JOB:
Keep only the lines where "scene" appears.

PROVIDED DATA:
----------------------------------------

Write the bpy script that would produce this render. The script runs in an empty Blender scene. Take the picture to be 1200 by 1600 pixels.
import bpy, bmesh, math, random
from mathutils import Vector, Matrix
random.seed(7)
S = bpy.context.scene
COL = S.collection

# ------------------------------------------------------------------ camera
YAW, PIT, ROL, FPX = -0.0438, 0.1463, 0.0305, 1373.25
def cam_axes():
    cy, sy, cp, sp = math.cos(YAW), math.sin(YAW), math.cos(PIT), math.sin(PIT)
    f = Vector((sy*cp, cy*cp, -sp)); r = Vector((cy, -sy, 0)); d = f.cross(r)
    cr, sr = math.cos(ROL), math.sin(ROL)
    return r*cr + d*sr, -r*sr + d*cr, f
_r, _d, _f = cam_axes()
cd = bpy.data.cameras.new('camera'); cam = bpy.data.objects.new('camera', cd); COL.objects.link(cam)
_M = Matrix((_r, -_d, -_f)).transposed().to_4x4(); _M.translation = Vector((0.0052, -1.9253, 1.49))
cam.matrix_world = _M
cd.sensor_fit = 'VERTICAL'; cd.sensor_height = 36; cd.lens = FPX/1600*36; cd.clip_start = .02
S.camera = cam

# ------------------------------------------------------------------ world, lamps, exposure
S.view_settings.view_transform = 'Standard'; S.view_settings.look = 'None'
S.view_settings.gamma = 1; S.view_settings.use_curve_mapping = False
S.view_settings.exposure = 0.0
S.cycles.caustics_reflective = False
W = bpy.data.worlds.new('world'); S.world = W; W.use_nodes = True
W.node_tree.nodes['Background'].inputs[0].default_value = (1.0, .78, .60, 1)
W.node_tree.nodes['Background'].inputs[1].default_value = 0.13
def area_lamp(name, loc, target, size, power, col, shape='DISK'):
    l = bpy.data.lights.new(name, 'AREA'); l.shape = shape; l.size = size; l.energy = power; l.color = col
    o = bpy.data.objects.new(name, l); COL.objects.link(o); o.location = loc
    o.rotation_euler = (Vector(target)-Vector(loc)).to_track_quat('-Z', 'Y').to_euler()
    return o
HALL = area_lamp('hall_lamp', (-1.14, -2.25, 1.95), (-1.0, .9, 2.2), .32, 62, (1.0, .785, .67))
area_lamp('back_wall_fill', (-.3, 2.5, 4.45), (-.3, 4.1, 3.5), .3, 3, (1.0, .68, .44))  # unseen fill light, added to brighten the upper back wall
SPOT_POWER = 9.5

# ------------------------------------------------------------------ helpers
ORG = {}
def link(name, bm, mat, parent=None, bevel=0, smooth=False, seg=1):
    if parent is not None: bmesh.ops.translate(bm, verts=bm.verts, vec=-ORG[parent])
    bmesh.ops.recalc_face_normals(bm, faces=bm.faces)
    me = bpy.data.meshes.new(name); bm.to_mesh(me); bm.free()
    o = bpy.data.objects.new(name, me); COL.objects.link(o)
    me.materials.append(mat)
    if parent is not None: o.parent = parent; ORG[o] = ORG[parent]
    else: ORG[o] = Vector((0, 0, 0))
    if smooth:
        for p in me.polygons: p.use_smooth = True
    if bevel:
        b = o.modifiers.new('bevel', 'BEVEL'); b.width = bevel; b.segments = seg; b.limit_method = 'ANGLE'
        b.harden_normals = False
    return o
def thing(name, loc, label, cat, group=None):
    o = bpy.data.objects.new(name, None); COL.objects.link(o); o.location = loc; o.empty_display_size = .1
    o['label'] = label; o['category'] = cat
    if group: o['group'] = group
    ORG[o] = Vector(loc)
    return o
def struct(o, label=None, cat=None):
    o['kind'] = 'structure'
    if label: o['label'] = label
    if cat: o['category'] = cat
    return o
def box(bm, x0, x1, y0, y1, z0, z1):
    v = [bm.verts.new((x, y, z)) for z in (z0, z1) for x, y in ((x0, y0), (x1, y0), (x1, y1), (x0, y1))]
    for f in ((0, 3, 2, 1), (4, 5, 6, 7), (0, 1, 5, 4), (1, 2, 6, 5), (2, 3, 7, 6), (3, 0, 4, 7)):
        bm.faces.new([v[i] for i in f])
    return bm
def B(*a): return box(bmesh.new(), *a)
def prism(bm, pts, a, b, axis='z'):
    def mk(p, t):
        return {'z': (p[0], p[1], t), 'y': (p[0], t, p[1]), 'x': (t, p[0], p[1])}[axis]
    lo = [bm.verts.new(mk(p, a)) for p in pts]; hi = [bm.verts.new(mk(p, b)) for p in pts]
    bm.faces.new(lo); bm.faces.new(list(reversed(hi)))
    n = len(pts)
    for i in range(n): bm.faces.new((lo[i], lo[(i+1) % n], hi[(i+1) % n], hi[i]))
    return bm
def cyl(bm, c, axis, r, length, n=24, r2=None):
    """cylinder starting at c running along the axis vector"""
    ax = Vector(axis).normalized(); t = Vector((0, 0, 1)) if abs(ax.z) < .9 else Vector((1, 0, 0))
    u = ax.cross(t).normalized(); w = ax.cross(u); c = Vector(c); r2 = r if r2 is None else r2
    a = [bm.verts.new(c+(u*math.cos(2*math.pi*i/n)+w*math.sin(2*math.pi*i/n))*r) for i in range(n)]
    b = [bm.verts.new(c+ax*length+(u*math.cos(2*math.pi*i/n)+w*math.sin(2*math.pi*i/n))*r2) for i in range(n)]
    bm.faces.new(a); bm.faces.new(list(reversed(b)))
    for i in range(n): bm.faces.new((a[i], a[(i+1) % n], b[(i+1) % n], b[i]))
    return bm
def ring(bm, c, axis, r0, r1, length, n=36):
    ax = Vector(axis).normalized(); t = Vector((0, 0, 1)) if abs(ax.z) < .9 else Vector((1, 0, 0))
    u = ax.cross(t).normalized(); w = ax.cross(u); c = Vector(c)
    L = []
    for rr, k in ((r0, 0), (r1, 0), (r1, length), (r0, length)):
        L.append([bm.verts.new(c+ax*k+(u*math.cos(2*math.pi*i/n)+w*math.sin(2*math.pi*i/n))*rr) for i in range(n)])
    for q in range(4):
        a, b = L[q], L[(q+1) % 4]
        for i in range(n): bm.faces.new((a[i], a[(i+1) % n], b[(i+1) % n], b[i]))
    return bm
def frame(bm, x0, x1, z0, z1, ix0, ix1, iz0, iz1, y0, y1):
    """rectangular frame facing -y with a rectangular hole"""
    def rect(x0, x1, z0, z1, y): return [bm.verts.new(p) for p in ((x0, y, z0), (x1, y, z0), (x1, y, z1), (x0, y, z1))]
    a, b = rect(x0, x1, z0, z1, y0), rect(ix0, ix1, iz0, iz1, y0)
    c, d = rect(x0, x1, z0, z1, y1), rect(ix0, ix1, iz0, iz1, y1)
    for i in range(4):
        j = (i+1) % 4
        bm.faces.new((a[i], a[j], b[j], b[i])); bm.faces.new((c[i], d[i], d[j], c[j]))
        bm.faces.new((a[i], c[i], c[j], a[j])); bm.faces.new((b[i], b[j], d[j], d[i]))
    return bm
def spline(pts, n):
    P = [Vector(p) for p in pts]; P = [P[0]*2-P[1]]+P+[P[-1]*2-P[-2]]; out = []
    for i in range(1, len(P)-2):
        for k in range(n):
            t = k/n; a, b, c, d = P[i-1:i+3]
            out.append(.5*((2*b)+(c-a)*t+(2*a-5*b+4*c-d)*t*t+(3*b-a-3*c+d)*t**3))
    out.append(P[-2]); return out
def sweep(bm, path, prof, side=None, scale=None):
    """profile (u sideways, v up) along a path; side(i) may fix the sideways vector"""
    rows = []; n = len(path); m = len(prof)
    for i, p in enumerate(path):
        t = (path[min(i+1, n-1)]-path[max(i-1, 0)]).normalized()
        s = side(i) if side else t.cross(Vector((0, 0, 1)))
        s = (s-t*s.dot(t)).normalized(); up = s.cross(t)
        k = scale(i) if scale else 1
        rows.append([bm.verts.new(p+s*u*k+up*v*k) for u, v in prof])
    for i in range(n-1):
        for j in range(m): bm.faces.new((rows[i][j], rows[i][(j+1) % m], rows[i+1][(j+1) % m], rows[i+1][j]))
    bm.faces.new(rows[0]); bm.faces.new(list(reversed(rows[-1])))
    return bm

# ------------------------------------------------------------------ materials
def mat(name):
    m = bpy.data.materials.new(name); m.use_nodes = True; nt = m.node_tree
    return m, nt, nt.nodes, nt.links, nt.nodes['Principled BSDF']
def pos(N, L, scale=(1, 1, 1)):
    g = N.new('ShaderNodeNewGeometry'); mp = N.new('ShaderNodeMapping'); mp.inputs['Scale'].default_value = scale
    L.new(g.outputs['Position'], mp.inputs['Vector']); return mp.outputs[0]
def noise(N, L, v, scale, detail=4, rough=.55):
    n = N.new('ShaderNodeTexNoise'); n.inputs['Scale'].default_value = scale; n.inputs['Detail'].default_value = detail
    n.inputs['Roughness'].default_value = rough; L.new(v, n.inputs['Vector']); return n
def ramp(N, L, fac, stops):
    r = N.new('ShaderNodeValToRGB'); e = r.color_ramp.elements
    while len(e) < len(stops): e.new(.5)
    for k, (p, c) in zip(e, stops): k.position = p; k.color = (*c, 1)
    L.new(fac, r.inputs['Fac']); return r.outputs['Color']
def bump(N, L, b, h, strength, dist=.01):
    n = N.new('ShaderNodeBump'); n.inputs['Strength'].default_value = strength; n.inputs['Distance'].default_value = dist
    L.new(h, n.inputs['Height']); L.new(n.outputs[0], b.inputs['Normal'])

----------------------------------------

TASK SOLUTION:
Write the bpy script that would produce this render. The script runs in an empty Blender scene. Take the picture to be 1200 by 1600 pixels.
S = bpy.context.scene